China looks forward to the Ting Dynasty


04 Aug 2013
Macau, China: Is this the start of the Ting Dynasty for China’s women’s volleyball team Head coach Jenny Lang Ping hopes it will be, while Netherlands head coach Gido Vermeulen is convinced it is – and that 18-year-old Chinese prodigy Zhu Ting is destined for a long reign at the top of international women’s volleyball.

Zhu, from Henan, proved too hot to handle for China’s three opponents at the FIVB Women’s World Grand Prix in Macau from August 2-4, bagging 18 points against Bulgaria, 19 against Cuba and then an eye-catching 32 against the Netherlands on Sunday, when China wrapped up a solid weekend’s work with a 3-0 win-loss record.

“I think she is a great player, and very young,” said Vermeulen, after his Netherlands team had lost 3-1 to China in Sunday’s finale. “In the first set we could not block her. She hit the ball over the block. I think she will become one of the best players in the world in the future.” China’s head coach, Lang Ping, a legend in women’s volleyball and who received louder cheers than any of her players when introduced to the large crowds at the Macau Forum, had this to say of the 1.95-metre, 78kg wing spiker.

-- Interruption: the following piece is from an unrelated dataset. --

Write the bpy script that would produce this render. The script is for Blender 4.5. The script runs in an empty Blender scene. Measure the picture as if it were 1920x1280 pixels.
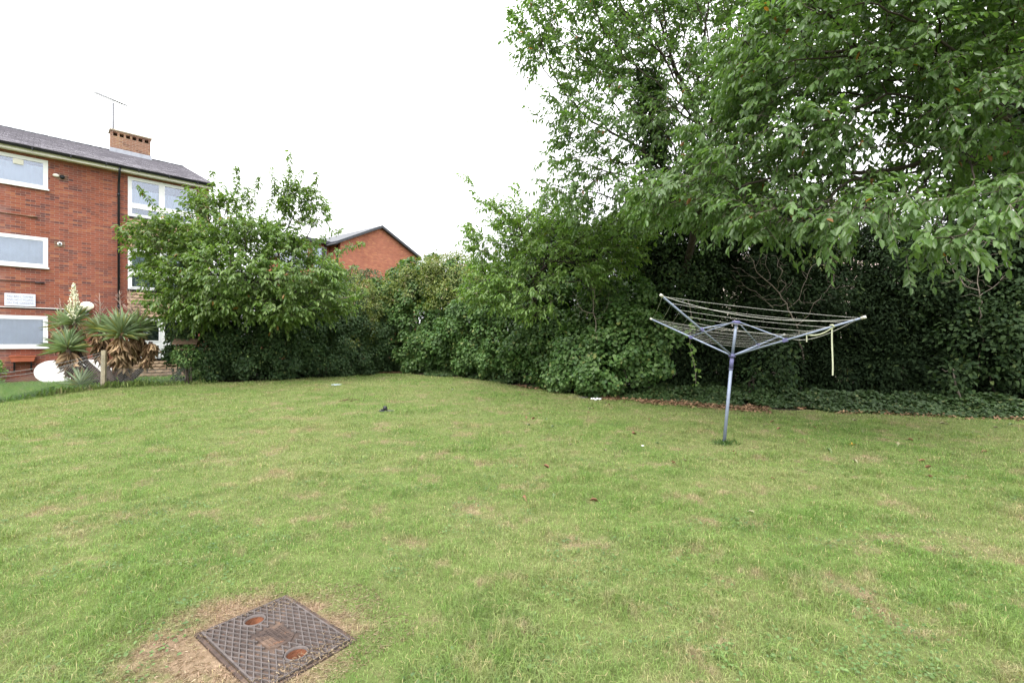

“She is very, very talented and we are really lucky to have her. She is definitely working really hard. We hope she will be a good all-round player, not just in the hitting but also on defence and passing. It is very important for our team, too.”

Earlier this year, Zhu was named MVP of the FIVB Women’s U20 World Championship in the Czech Republic, and at Macau she added two individual titles – best scorer and best blocker; each award was worth US$3,000 on top of the US$35,000 China collected for winning the Macau leg of the World Grand Prix. OCA Executive Board member Charles Lo, who is President of the Sports and Olympic Committee of Macau, China, had the honour of presenting Zhu with her best blocker award.

From the evidence of this weekend, it looks as though there will be many more awards to come as China rebuilds its women’s team after finishing behind both Japan (bronze medal) and Korea (fourth place) at the London Olympics.